人生をかけたひとつの趣味とのお別れ
趣味との別れ
私は洋裁が趣味のひとつ、楽しみのひとつでした。
ただ、年々
「作る時間がもったいない」
「買った方が早い」
という気持ちが強くなっていました。
でも洋裁はずっと好きで続けてきた事。それを否定する事は過去の自分を否定する事になるような気がして気付かないようにしていました。
ですがある日はっきりと思ったのです。
それはある日コートの玉縁ポケットを作っていた時の事。
コートにポケットをつくるために切りこみをいれるのですが、すごくいい加減に切れ込みを入れたのです。結果当然のようにできあがりはひどい有様で、とてもじゃないけど着れるレベル・納得できるレベルにならずその上生地も足りなくなってしまい、コートを作る事を諦めました。
その時に
『もっとちゃんとやることもできたのに完全に妥協してやろうとした自分』
にはっきりと気づきました。
多分「飽きた」んだと思います。
一時期はそれを職業にまでしていたのにも関わらず、あんなにも作る事が好きだったのにも関わらず作っていてもノルマをこなしている感じがあって「楽しくない」のです。
それに気づかないふりをして必死に作ろう、作ろうとしていた自分がいました。
その時「あぁ、もうこれは私の楽しみではなくなってしまった」とその事実をようやく認めました。

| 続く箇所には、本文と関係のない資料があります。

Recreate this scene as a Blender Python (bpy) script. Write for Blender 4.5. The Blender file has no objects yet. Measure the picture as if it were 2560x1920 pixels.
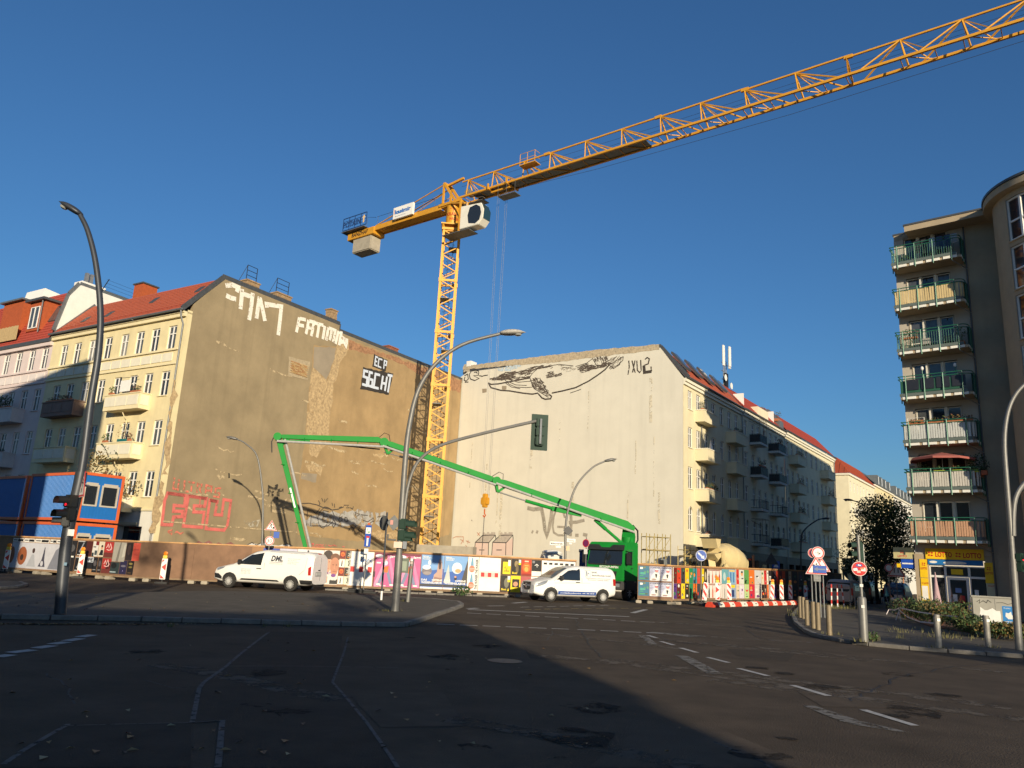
import bpy, bmesh, math, random
import numpy as np
from math import radians as RAD, sin, cos, pi, tan, sqrt, atan2, hypot
rng = random.Random(7)
scene = bpy.context.scene
COL = scene.collection
F, CX, CY, EYE = 1923.0, 1280.0, 960.0, 1.8
PITCH, ROLL = RAD(13.2), RAD(2.9)
FW = np.array([0, cos(PITCH), sin(PITCH)]); UP0 = np.array([0, -sin(PITCH), cos(PITCH)]); RT0 = np.array([1.0, 0, 0])
RT = RT0 * cos(ROLL) + UP0 * sin(ROLL); UPV = -RT0 * sin(ROLL) + UP0 * cos(ROLL)
CAMR = np.array([RT, UPV, FW]); EYEP = np.array([0, 0, EYE])
cam = bpy.data.cameras.new('camera'); camo = bpy.data.objects.new('camera', cam); COL.objects.link(camo)
cam.sensor_width = 36; cam.lens = 36 * F / 2560; cam.clip_start = 0.1; cam.clip_end = 3000
from mathutils import Matrix, Vector
_m = Matrix(((RT[0], UPV[0], -FW[0]), (RT[1], UPV[1], -FW[1]), (RT[2], UPV[2], -FW[2]))).to_4x4()
_m.translation = Vector((0, 0, EYE)); camo.matrix_world = _m
scene.camera = camo
SUN_AZ, SUN_EL = 165.0, 12.5            # clockwise from +Y
world = bpy.data.worlds.new('World'); scene.world = world; world.use_nodes = True
nt = world.node_tree; bg = nt.nodes['Background']
sky = nt.nodes.new('ShaderNodeTexSky'); sky.sky_type = 'NISHITA'; sky.sun_disc = False
sky.sun_elevation = RAD(SUN_EL); sky.sun_rotation = RAD(SUN_AZ)
sky.air_density = 1.3; sky.dust_density = 0.5; sky.ozone_density = 7.2; sky.altitude = 50
nt.links.new(sky.outputs[0], bg.inputs[0]); bg.inputs[1].default_value = 0.098
sl = bpy.data.lights.new('sun', 'SUN'); so = bpy.data.objects.new('sun', sl); COL.objects.link(so)
sl.energy = 5.0; sl.angle = RAD(0.53); sl.color = (1.0, 0.86, 0.63)
_s = Vector((sin(RAD(SUN_AZ)) * cos(RAD(SUN_EL)), cos(RAD(SUN_AZ)) * cos(RAD(SUN_EL)), sin(RAD(SUN_EL))))
so.rotation_euler = _s.to_track_quat('Z', 'Y').to_euler(); so.location = (30, -60, 60)
vs = scene.view_settings; vs.view_transform = 'Standard'; vs.look = 'None'; vs.exposure = 0.34; vs.gamma = 1.0
vs.use_curve_mapping = False
def dirv(az): return np.array([sin(RAD(az)), cos(RAD(az)), 0.0])
def ray(x, y): return np.array([(x - CX) / F, -(y - CY) / F, 1.0]) @ CAMR
def gnd(x, y, z=0.0):
 d = ray(x, y); return EYEP + d * ((z - EYE) / d[2])
def atY(x, y, Y):
 d = ray(x, y); return EYEP + d * (Y / d[1])
def ZR(r, pts): return [(r[0] + p[0] / r[2], r[1] + p[1] / r[2]) for p in pts]
class Frame:
 """vertical survey frame: local x along az, local y inward (left of x), z up"""
 def __init__(s, o, az):
  s.o = np.array([o[0], o[1], 0.0]); s.az = az; s.x = dirv(az); s.y = dirv(az - 90); s.rz = RAD(90 - az)
 def px(s, x, y, yl=0.0):
  d = ray(x, y); t = ((s.o + s.y * yl - EYEP) @ s.y) / (d @ s.y); P = EYEP + d * t
  return ((P - s.o) @ s.x, P[2])
 def pxg(s, x, y, xl=0.0):
  d = ray(x, y); t = ((s.o + s.x * xl - EYEP) @ s.x) / (d @ s.x); P = EYEP + d * t
  return ((P - s.o) @ s.y, P[2])
 def w(s, x, y, z=0.0):
  P = s.o + s.x * x + s.y * y; return (P[0], P[1], z)
 def loc(s, P):
  d = np.array([P[0], P[1], 0]) - s.o; return (d @ s.x, d @ s.y)
MATS = {}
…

なので少しずつですが、ミシン以外は処分していくことを決めました。
こうして人は変化していくのですね。
何かを作るのはやっぱり好きですが、休みの日を全て使ってやる事はもうできないし、時間を洋裁だけに使っていた日々が懐かしいです。
でも過去の作品などは写真やDVDなど映像に収めているので、見るたびその時の楽しみに作っていた気持ちなどが甦ってきます。
それで十分なのかもしれません。